Instructions to follow: Search the records that follow and extract every line containing the string "wide".

Supplied data:
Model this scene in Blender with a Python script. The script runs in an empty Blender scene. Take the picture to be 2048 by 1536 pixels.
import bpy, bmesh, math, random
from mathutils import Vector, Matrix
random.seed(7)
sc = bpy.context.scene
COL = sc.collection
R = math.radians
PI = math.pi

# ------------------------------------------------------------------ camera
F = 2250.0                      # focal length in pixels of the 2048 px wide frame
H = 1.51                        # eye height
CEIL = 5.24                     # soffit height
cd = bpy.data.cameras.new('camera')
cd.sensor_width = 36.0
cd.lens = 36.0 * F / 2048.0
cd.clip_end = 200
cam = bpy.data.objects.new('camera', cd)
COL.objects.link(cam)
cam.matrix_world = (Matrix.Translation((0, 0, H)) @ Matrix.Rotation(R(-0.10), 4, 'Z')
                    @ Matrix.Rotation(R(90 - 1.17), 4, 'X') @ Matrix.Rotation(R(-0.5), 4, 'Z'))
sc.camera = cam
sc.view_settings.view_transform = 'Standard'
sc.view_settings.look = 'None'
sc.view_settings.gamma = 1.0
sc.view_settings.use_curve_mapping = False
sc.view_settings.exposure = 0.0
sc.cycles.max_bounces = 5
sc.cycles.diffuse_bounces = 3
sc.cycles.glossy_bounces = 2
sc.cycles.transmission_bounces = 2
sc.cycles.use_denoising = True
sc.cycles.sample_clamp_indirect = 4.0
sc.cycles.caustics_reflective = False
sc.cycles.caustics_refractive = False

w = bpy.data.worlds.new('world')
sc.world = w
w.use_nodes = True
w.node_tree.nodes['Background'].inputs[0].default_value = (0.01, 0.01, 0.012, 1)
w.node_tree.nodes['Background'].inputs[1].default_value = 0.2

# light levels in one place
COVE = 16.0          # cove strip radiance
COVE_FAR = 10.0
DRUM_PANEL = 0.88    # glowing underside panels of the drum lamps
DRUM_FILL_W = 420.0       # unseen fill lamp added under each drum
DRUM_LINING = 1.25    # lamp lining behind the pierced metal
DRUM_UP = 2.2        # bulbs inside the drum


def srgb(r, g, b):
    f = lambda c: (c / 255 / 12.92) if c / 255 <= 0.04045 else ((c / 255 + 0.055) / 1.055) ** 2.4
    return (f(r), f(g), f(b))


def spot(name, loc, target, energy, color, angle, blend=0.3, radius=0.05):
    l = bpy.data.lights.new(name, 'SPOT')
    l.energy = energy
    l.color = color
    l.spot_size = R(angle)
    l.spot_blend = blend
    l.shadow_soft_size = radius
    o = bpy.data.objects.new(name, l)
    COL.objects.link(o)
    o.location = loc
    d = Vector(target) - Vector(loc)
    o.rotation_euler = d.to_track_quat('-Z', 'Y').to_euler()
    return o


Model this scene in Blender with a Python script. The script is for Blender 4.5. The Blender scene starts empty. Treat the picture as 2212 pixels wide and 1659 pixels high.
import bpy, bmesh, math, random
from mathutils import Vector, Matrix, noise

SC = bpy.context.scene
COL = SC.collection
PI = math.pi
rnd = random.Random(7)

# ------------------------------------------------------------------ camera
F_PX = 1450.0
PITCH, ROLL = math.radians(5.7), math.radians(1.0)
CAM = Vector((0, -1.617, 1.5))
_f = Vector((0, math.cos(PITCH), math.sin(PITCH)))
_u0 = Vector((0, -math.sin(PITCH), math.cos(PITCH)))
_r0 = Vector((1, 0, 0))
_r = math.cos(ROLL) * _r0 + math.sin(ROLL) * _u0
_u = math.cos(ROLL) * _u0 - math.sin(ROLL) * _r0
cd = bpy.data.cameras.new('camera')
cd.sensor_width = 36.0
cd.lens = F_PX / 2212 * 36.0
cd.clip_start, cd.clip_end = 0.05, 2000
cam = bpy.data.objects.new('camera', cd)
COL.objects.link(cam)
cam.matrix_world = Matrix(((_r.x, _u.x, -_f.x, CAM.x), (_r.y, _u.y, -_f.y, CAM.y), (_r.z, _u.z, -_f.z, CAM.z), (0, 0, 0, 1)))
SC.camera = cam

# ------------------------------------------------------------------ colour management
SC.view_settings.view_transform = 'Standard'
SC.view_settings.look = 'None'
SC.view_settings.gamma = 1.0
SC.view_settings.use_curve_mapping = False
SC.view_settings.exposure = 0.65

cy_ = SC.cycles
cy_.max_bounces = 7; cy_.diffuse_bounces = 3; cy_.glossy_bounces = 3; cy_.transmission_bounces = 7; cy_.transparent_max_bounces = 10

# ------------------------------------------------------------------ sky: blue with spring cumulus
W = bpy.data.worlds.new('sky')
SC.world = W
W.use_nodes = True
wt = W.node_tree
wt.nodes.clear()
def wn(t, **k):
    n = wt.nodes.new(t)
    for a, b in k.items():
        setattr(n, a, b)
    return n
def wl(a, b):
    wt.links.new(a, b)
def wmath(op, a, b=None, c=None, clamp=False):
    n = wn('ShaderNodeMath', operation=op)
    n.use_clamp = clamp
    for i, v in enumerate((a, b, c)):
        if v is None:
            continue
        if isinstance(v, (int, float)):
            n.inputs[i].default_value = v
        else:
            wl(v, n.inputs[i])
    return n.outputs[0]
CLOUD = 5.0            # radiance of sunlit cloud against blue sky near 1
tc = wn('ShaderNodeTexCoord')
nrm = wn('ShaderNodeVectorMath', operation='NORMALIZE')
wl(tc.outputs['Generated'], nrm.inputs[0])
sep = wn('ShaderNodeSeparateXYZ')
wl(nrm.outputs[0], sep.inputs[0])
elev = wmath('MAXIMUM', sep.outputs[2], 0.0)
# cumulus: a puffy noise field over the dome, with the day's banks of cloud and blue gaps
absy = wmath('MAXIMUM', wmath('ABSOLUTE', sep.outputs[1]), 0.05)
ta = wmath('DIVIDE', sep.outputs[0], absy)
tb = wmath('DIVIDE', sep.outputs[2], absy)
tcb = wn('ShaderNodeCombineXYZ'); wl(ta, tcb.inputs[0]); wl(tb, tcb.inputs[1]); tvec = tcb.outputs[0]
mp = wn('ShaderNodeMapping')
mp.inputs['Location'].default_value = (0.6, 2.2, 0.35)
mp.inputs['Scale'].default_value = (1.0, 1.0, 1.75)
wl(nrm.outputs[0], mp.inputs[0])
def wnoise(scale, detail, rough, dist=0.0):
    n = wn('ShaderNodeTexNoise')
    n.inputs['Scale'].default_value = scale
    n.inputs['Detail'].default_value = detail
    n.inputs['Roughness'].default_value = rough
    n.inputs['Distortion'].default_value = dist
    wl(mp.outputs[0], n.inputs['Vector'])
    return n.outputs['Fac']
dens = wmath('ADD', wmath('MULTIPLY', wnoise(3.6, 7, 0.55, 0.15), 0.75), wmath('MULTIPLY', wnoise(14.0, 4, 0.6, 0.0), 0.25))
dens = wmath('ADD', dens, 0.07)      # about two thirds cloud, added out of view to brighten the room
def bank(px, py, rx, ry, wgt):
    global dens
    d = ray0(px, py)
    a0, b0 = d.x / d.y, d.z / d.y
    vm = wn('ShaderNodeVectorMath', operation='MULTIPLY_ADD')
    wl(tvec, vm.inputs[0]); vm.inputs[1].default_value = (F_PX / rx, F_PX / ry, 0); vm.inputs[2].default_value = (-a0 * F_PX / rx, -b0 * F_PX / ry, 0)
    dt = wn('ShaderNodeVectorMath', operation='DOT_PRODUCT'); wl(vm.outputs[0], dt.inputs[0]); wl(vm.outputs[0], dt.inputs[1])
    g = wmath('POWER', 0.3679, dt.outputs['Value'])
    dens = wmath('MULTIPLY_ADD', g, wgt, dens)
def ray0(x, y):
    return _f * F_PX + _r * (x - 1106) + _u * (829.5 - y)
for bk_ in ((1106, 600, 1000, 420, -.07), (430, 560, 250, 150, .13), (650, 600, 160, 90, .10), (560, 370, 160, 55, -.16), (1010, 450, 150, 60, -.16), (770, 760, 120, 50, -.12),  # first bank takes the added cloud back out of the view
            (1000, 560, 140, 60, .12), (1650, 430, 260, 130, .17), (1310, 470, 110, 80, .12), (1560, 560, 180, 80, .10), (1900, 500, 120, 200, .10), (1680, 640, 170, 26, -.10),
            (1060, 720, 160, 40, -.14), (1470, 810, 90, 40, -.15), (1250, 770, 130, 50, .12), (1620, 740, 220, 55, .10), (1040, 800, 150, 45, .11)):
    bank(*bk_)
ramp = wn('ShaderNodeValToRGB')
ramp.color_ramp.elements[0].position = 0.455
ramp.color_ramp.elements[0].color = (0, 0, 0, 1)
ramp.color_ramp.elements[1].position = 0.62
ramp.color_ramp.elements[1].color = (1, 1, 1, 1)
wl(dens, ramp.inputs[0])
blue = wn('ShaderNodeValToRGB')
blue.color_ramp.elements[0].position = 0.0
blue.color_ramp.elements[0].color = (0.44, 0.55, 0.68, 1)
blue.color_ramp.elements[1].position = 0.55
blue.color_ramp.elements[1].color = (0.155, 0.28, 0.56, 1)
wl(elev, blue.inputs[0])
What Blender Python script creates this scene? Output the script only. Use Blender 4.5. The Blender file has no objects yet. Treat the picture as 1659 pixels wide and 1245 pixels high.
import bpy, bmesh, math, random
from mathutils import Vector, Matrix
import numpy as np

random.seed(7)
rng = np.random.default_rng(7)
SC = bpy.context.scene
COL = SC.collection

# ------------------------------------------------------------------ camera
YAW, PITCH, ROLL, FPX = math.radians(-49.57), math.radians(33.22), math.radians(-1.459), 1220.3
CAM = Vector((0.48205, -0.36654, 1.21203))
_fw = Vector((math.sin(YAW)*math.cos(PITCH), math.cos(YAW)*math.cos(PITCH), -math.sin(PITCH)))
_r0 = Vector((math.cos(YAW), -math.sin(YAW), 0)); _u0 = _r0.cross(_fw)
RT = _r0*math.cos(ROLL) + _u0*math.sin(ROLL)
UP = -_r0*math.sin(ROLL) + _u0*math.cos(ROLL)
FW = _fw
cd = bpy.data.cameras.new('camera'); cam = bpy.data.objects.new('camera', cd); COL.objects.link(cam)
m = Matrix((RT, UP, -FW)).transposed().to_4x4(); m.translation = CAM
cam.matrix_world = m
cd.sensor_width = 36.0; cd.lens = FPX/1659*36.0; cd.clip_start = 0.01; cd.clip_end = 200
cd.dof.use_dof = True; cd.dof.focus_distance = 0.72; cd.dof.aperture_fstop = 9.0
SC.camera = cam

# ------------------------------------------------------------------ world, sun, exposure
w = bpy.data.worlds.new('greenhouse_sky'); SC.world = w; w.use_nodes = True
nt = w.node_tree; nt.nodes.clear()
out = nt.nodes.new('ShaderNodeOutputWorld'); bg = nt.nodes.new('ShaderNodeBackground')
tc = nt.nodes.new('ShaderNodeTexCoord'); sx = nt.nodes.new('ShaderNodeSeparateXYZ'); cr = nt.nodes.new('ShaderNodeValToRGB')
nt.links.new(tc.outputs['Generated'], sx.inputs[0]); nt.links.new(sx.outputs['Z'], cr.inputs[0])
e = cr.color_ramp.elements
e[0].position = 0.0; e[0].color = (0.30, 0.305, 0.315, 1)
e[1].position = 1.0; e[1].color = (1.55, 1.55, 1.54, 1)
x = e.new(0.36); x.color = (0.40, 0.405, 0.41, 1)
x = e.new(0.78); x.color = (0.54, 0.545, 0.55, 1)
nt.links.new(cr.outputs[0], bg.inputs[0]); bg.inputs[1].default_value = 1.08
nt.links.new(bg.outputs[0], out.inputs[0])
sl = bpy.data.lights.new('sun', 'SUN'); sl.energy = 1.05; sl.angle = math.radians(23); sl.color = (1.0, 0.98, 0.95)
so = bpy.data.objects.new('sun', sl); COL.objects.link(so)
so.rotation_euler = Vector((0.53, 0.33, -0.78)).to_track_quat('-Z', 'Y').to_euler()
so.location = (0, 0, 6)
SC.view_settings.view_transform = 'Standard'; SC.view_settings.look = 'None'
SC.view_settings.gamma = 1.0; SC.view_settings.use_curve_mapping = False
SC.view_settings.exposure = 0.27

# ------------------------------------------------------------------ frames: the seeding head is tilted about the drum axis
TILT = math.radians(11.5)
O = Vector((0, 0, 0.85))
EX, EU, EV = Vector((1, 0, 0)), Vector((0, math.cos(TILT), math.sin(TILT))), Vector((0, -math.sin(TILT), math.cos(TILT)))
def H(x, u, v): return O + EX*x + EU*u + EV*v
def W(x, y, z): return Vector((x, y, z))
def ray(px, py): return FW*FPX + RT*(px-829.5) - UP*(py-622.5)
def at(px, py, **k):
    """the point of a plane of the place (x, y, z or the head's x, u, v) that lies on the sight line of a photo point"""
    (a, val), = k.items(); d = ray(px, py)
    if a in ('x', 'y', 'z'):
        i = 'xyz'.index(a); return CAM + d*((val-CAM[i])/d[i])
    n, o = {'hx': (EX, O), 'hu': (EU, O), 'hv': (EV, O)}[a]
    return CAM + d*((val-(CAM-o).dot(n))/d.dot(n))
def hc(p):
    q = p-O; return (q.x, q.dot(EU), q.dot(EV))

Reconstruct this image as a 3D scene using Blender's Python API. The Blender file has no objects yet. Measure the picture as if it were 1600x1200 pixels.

Reply to the task:
F = 2250.0                      # focal length in pixels of the 2048 px wide frame
Model this scene in Blender with a Python script. The script is for Blender 4.5. The Blender scene starts empty. Treat the picture as 2212 pixels wide and 1659 pixels high.
What Blender Python script creates this scene? Output the script only. Use Blender 4.5. The Blender file has no objects yet. Treat the picture as 1659 pixels wide and 1245 pixels high.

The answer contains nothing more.